At $49.99, the standard edition of Stillwater Fly-Fishing Secrets is a very nice book with illustrations that reflect Hal’s artistic background and his talent as a painter. I particularly like the drawings of plankton, trout food organisms, and the major plant species. There’s also a limited edition and a limited fine edition that sell for $100 and $150 respectively and that include more drawings, fly plates, and inscriptions. The fly paintings and colored insect renderings are impressive, comparable to those in Ernest Schwiebert’s monumental Nymphs. Stillwater Fly-Fishing Secrets is a much more practical book, however. It is printed on excellent stock that does justice to Hal’s beautiful artwork and charts, all of which help illustrate his deeply held convictions about successful stillwater fly angling.

Trent Pridemore

Where a Trout Calls Home

By Mike Costello. Illustrated by Wayman Lee. Published by Pacific Adventures Publishing, 2013; $25.95 hardbound, $19.95 softbound.

“Delightful” is a not a word in my general vocabulary. In fact, it’s possible that I’ve never written the word before. For Where a Trout Calls Home, though, “delightful” is the perfect word. From the first page, I smiled — I even said so when I wrote to Richard Anderson to I pitch him the idea of a book review. Several days later, Dan Blanton wrote on his bulletin board about how he, too, smiled while reading the book. Well, there are two old curmudgeons using the word “smile” while describing reading a children’s book. That speaks volumes in several ways about old curmudgeons. I think it also says something about this book.

I don’t know how someone could write a better children’s book about fish, stream ecology, and fly fishing. As far as I know, nothing close to the quality of Where a Trout Calls Home has ever been published. It would even make a great screenplay. It is the story of two rainbow trout, Timmy and Riley, and their cadre of stream-dwelling buddies and potential killers, such as Sammy the Striper. Sammy ultimately becomes their bodyguard against the “smelly fork-tail pike minnows.”

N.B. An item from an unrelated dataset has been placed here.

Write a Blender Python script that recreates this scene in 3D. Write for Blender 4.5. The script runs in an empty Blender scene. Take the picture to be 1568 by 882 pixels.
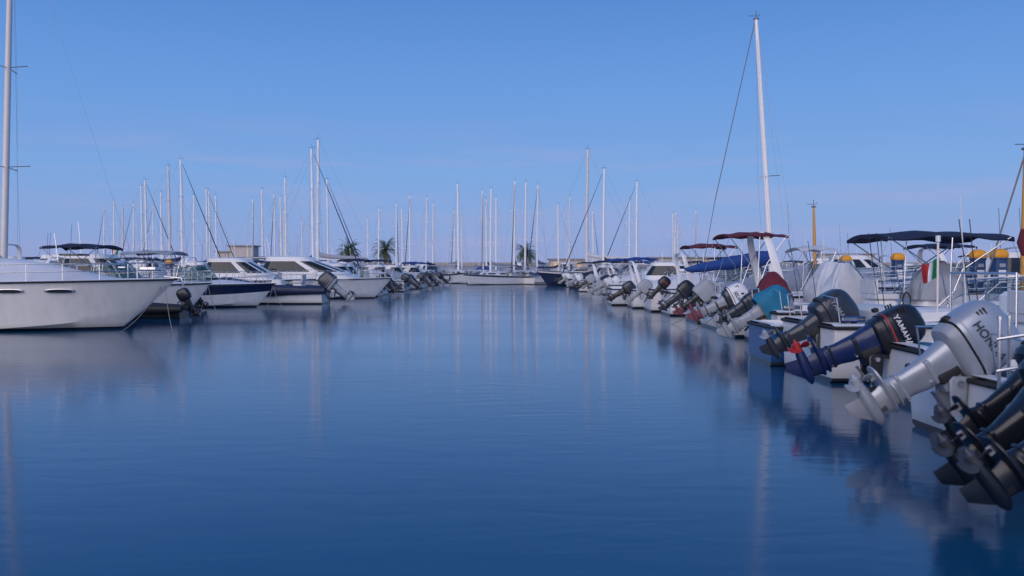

The story follows the trout through the four seasons and their challenges of adapting to changing food menus, new friends, and becoming reacquainted with old allies who have returned to the river after an extended stay in the sea. Of course, the book would not be complete without a few interactions with wily fly fishers who deceptively disguise hooks as tasty morsels. Fortunately for Timmy and Riley, the anglers practice catch-and-release fly fishing, and once the trout are free, they become “the talk of the pool.” Cracks me up.

Wayman Lee’s wonderful illustrations pop and truly make this a children’s book. My only regret is that his drawings don’t grace every page. From more than a few years of reading to children, I believe they expect a new picture every time a page gets turned. I’m not really certain which age group Mike Costello has targeted, but I think he just covey-shot the demographics and hit everyone between 1 and a 100. It’s a job exceedingly well done.